> To do:
Could you copy every line from the material below in which "parts" appears?

Scene modeling code data
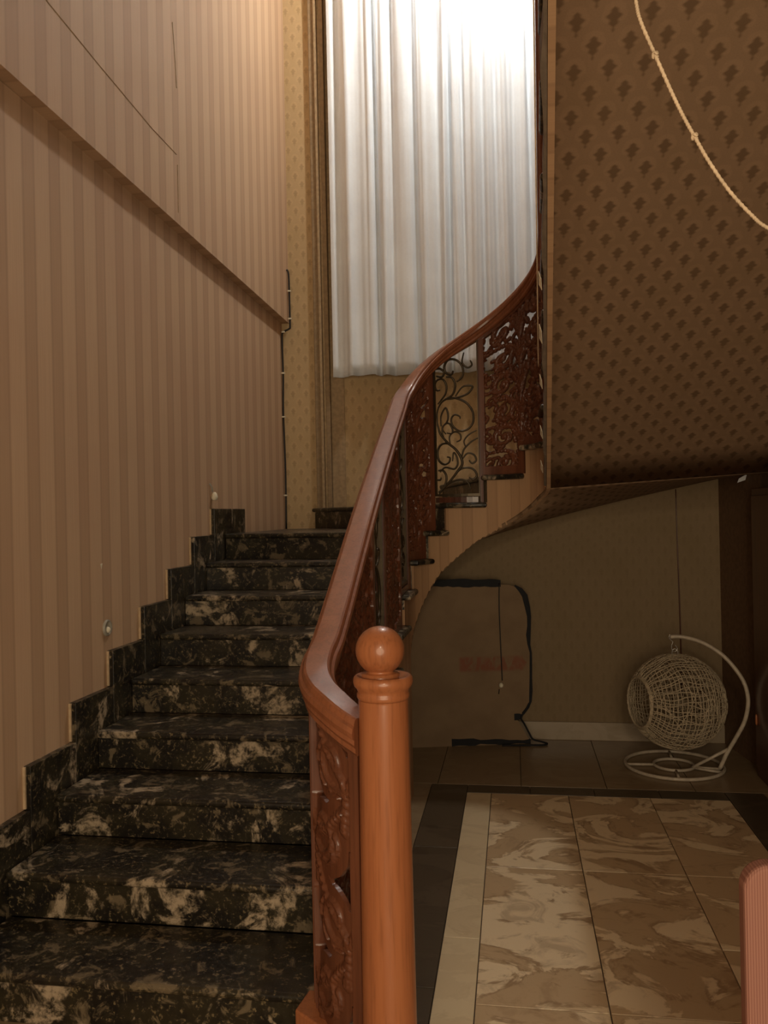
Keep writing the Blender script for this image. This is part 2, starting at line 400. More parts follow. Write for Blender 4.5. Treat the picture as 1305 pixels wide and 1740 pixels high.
yy = sorted([CY-.04*0]+[CY-.28-NOS-G*j+d for j in range(10) for d in (.0005, -.0005)]+[1.05], reverse=True)
for y in yy[1:]:
    k = 13+sum(1 for j in range(10) if CY-.28-NOS-G*j > y); x = xr_line(y); strip.append((x, y, soff(x, y), R*k-.001))
V = []; UV = []; s = 0.
for i, (x, y, a, b) in enumerate(strip):
    if i: s += math.hypot(x-strip[i-1][0], y-strip[i-1][1])
    V += [(x, y, a), (x, y, b)]; UV += [(s*1.25, a), (s*1.25, b)]
Fc = [(2*i, 2*i+2, 2*i+3, 2*i+1) for i in range(len(strip)-1)]
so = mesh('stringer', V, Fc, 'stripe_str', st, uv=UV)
m = so.modifiers.new('solid', 'SOLIDIFY'); m.thickness = .02; m.offset = -1
# winder soffit
V = []; Fc = []; na = 37; nr = 8
def outer_pt(p_):
    a = math.radians(p_); dx, dy = -math.cos(a), math.sin(a); t = 1e9
    if dy > 1e-6: t = min(t, (YU-CY)/dy)
    if dx > 1e-6: t = min(t, (XR-CX)/dx)
    if dx < -1e-6: t = min(t, (XW-CX)/dx)
    return CX+dx*t, CY+dy*t
for j in range(na):
    p_ = j*180/(na-1); xi, yi = cyl(p_, RS); xo, yo = outer_pt(p_)
    zo = z_out_back(xo) if yo > YU-.001 else (z_out_back(XW) if xo < 0 else 1.677+(z_out_back(XR)-1.677)*(yo-CY)/(YU-CY))
    if xo < 0 and yo < YU-.001: zo = .75+(z_out_back(XW)-.75)*(yo-CY)/(YU-CY)
    for k in range(nr+1):
        t = k/nr; V.append((xi+(xo-xi)*t, yi+(yo-yi)*t, zb(p_)+(zo-zb(p_))*t-.02*math.sin(PI*t)*math.sin(math.radians(p_))))
for j in range(na-1):
    for k in range(nr): a = j*(nr+1)+k; Fc.append((a, a+1, a+nr+2, a+nr+1))
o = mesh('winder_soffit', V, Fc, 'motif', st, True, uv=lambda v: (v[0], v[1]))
m = o.modifiers.new('solid', 'SOLIDIFY'); m.thickness = .02; m.offset = -1
# fill between winder soffit and wall_under_stairs is closed by the wall itself
# patterned soffit of the upper flight
V = []; UV = []; ny = 12
for j in range(ny+1):
    y = CY-(CY-1.05)*j/ny
    for k in range(7):
        t = k/6; x = xr_line(y)+(XR-xr_line(y))*t; V.append((x, y, soff(x, y)+.0)); UV.append((x, (CY-y)*1.114))
Fc = [(j*7+k, j*7+k+1, (j+1)*7+k+1, (j+1)*7+k) for j in range(ny) for k in range(6)]
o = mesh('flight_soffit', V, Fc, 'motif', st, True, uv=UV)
m = o.modifiers.new('solid', 'SOLIDIFY'); m.thickness = .02; m.offset = -1
# raw dusty edge and paper scraps along the upper flight's inner edge
def ledge_pt(y, dx=0, dz=0): return Vector((xr_line(y)-.012+dx, y, soff(xr_line(y), y)+dz))
V = []; Fc = []
for j in range(31):
    y = CY-.02-(CY-1.2)*j/30; wv = .004*math.sin(j*2.3)+.003*math.sin(j*5.1)
    for dx, dz in ((0, .0), (-.012-wv, .006), (-.012-wv, .075+wv*2), (0, .075)): V.append(ledge_pt(y, dx+.01, dz))
for j in range(30):
    for k in range(4): Fc.append((j*4+k, j*4+(k+1) % 4, (j+1)*4+(k+1) % 4, (j+1)*4+k))
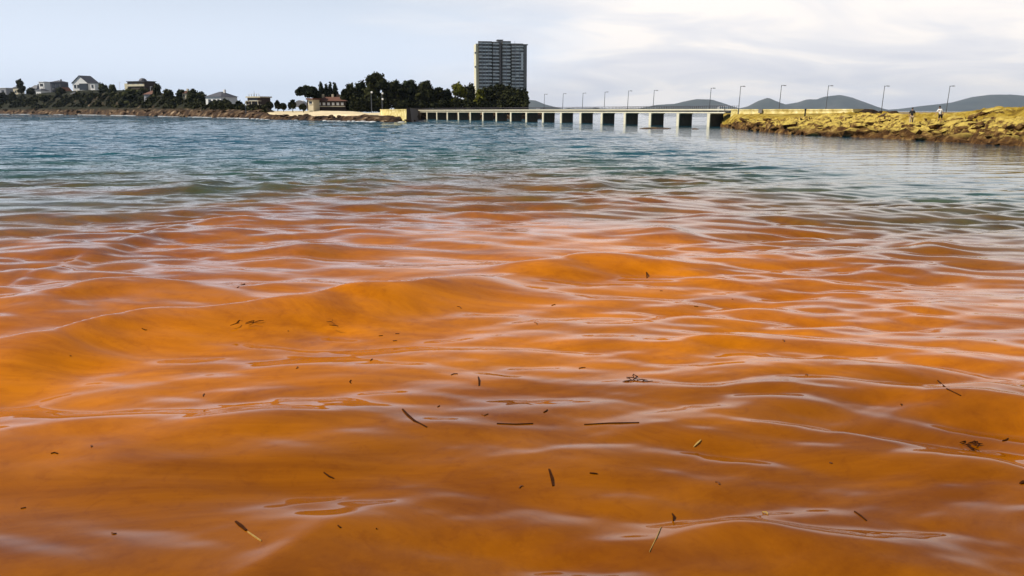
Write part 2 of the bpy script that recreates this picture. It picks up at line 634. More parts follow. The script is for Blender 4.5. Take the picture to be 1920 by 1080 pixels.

> Response:
Keep writing the Blender script for this image. This is part 2, starting at line 400. More parts follow. Write for Blender 4.5. Treat the picture as 1305 pixels wide and 1740 pixels high.
Write part 2 of the bpy script that recreates this picture. It picks up at line 634. More parts follow. The script is for Blender 4.5. Take the picture to be 1920 by 1080 pixels.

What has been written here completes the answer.